Jonathan Curiel is a
journalist in San Francisco. A staff writer with the San Francisco
Chronicle, he is the author of
Al’ America: Travels Through
America’s Arab and Islamic Roots. The book, to be
published by The New Press in November of 2008, details the historic
influence of Arab and Muslim culture on America, from the time of
Columbus to the modern age. Among the areas covered: Islamic
architecture and the World Trade Center; Arab music and the 1960s;
Persian poetry and Ralph Waldo Emerson; Arabic designs and Arabic
tattoos; and Elvis Presley’s and P.T. Barnum’s
links to Arab and Muslim culture. From October of 2005 to April of
2006, Curiel was a Reuters Foundation fellow at Oxford University in
England, where he researched and wrote a 10,000-word paper on the
historic impact of Islamic architecture on synagogue and church
architecture. During the 1993-1994 academic year, Curiel lived in
Lahore, Pakistan, where he taught journalism as a Fulbright Scholar at
the University of the Punjab. In 2005, Curiel's Chronicle work was
honored by Columbia University's Graduate School of Journalism. (Curiel
was one of a select number of American journalists -- including CBS's
Ed Bradley -- cited for doing outstanding articles or programs on race
and ethnicity.) Curiel has written freelance stories for the Wall
Street Journal, the Christian Science Monitor, Columbia Journalism
Review, American Journalism Review, Salon, the Advocate magazine, Los
Angeles Times, Detroit Free Press, and The Wire (a London music
magazine), and has done freelance work for Sight & Sound, TV
Guide and Maclean's magazine (Canada's equivalent of Time and
Newsweek). His articles have been reprinted in such publications as The
Globe and Mail (Canada's national daily newspaper), Chicago Sun-Times,
Chicago Tribune, Atlanta Journal-Constitution, Orange County Register,
Seattle Post-Intelligencer, Hartford Courant, New York Post and New
York Daily News. Besides the United States, Curiel has reported from
Iran, Pakistan, Syria, Lebanon, Jordan, Japan, Egypt, Morocco and Mali.

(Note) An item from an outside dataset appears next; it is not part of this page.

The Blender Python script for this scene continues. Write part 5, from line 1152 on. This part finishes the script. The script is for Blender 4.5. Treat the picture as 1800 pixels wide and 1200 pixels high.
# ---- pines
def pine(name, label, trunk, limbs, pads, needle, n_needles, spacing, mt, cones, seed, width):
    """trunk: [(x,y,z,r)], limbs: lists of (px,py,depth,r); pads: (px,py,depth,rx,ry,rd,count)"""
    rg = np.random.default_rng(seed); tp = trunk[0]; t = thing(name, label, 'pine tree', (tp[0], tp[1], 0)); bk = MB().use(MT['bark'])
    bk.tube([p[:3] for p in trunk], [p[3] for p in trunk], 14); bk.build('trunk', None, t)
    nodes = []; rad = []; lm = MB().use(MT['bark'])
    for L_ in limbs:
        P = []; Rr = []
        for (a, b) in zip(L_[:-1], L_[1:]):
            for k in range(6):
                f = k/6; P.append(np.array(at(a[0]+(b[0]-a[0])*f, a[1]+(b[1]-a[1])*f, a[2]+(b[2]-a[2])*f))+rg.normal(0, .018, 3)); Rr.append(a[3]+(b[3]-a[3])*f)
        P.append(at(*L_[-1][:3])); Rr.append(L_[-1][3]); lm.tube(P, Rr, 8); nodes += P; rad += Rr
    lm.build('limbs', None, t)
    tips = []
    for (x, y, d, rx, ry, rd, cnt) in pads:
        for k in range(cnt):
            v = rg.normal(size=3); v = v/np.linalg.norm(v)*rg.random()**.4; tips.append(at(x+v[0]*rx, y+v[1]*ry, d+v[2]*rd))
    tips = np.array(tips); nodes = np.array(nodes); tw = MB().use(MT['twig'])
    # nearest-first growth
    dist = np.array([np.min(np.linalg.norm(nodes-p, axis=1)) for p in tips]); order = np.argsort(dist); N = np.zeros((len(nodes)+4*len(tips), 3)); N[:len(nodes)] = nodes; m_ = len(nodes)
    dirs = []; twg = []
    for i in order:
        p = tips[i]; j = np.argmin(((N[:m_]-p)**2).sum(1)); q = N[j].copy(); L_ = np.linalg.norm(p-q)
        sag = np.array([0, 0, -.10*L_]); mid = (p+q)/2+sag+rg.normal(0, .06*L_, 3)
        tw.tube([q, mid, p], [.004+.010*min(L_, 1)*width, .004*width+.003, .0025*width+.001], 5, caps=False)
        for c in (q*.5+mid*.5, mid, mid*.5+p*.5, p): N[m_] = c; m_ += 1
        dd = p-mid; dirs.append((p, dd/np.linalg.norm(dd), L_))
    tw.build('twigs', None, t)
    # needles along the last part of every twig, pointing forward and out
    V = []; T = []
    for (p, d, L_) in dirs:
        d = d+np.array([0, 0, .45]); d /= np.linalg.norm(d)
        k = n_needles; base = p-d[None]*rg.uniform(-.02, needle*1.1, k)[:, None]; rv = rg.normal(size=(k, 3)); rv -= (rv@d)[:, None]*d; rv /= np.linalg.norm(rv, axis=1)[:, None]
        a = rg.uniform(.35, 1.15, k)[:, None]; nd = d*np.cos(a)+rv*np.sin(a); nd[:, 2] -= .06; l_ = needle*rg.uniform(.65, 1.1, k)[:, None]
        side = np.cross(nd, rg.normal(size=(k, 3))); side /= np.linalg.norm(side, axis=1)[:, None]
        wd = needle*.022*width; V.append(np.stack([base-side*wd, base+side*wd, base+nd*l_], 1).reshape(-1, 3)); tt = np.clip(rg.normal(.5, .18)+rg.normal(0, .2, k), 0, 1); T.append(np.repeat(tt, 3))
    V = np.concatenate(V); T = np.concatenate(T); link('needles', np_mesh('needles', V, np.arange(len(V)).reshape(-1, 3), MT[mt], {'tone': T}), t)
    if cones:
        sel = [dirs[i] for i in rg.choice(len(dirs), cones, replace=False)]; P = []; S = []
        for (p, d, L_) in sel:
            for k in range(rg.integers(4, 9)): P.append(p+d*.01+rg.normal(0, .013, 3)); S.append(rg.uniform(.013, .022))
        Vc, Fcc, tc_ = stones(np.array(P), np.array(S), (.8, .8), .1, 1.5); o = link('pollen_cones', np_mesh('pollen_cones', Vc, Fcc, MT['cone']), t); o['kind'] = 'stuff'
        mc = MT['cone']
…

For the 50th San Francisco International Film Festival (the oldest film
festival in the Americas) he was a juror for the $10,000 Skyy Prize.

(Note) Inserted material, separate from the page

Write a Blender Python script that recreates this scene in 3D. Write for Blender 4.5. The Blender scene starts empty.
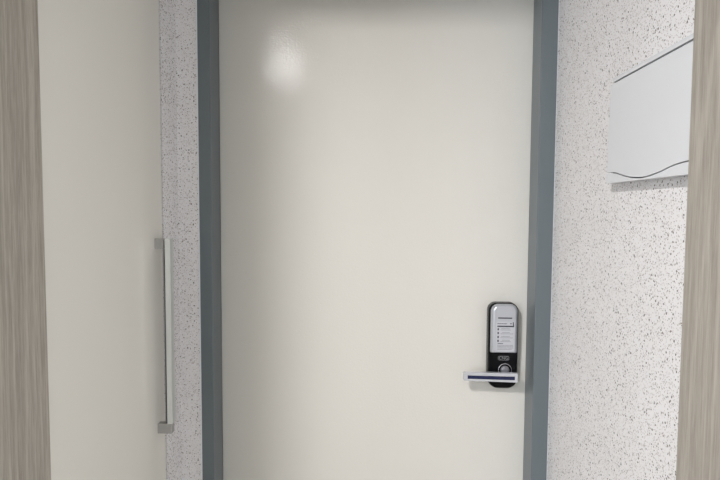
import bpy, bmesh, math
from mathutils import Vector, Matrix

# ------------------------------------------------------------------ camera
S = bpy.context.scene
cam_data = bpy.data.cameras.new('camera')
cam_data.lens = 27.0
cam_data.sensor_width = 36.0
cam_data.clip_start = 0.02
cam = bpy.data.objects.new('camera', cam_data)
S.collection.objects.link(cam)
cam.matrix_world = Matrix(((0.9991, -0.0077, 0.0421, 0.0),
                           (0.0425, 0.0573, -0.9975, 0.0),
                           (0.0053, 0.9983, 0.0575, 1.45),
                           (0, 0, 0, 1)))
S.camera = cam

# ------------------------------------------------------------------ world, lights, exposure
w = bpy.data.worlds.new('world')
w.use_nodes = True
w.node_tree.nodes['Background'].inputs[0].default_value = (0.80, 0.90, 1.0, 1)
w.node_tree.nodes['Background'].inputs[1].default_value = 0.5
S.world = w
S.view_settings.view_transform = 'Standard'
S.view_settings.look = 'None'
S.view_settings.gamma = 1.0
S.view_settings.use_curve_mapping = False
S.view_settings.exposure = -0.07


def area(name, loc, target, sx, sy, power, color):
    d = bpy.data.lights.new(name, 'AREA')
    d.shape = 'RECTANGLE'
    d.size, d.size_y = sx, sy
    d.energy = power
    d.color = color
    o = bpy.data.objects.new(name, d)
    S.collection.objects.link(o)
    o.location = loc
    o.rotation_euler = (Vector(target) - Vector(loc)).to_track_quat('-Z', 'Y').to_euler()
    return o


# ceiling lamp of the room just behind the camera, then added fill lights with no fixture or window behind them
area('ceiling_lamp_light', (-0.718, -0.36, 2.405), (-0.718, -0.18, 0), 0.12, 0.30, 51, (1.0, 0.98, 0.965))
area('cool_fill_light', (-2.55, -2.5, 1.5), (2.0, -1.2, 1.3), 2.0, 1.7, 115, (0.86, 0.92, 1.0))  # added cool fill, mainly for the right wall and bounce
area('back_fill_light', (1.5, -3.3, 1.6), (-0.5, 1.2, 1.4), 1.4, 1.6, 11, (1.0, 0.97, 0.94))  # added weak fill from behind, lifts the left surfaces
area('cabinet_fill_light', (2.1, -0.55, 1.5), (-0.57, 1.2, 1.4), 0.9, 1.4, 20, (0.97, 0.98, 1.0))  # added fill from the right to brighten the left cabinet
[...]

For Harlan Jacobson’s Talk Cinema, he has spoken about such
films as The Triplets of Belleville and the Oscar-winning The Lives of
Others and An Inconvenient Truth. Curiel has been a moderator or
panelist at the University of San Francisco, the Commonwealth Club, and
the Foundation Royaumont outside of Paris. In Tangier, Morocco, he gave
a keynote address at Performing Tangier 2008: Borders, Beats and
Beyond, an academic conference in 2008 organized by the Tangier-based
International Centre for Performance Studies.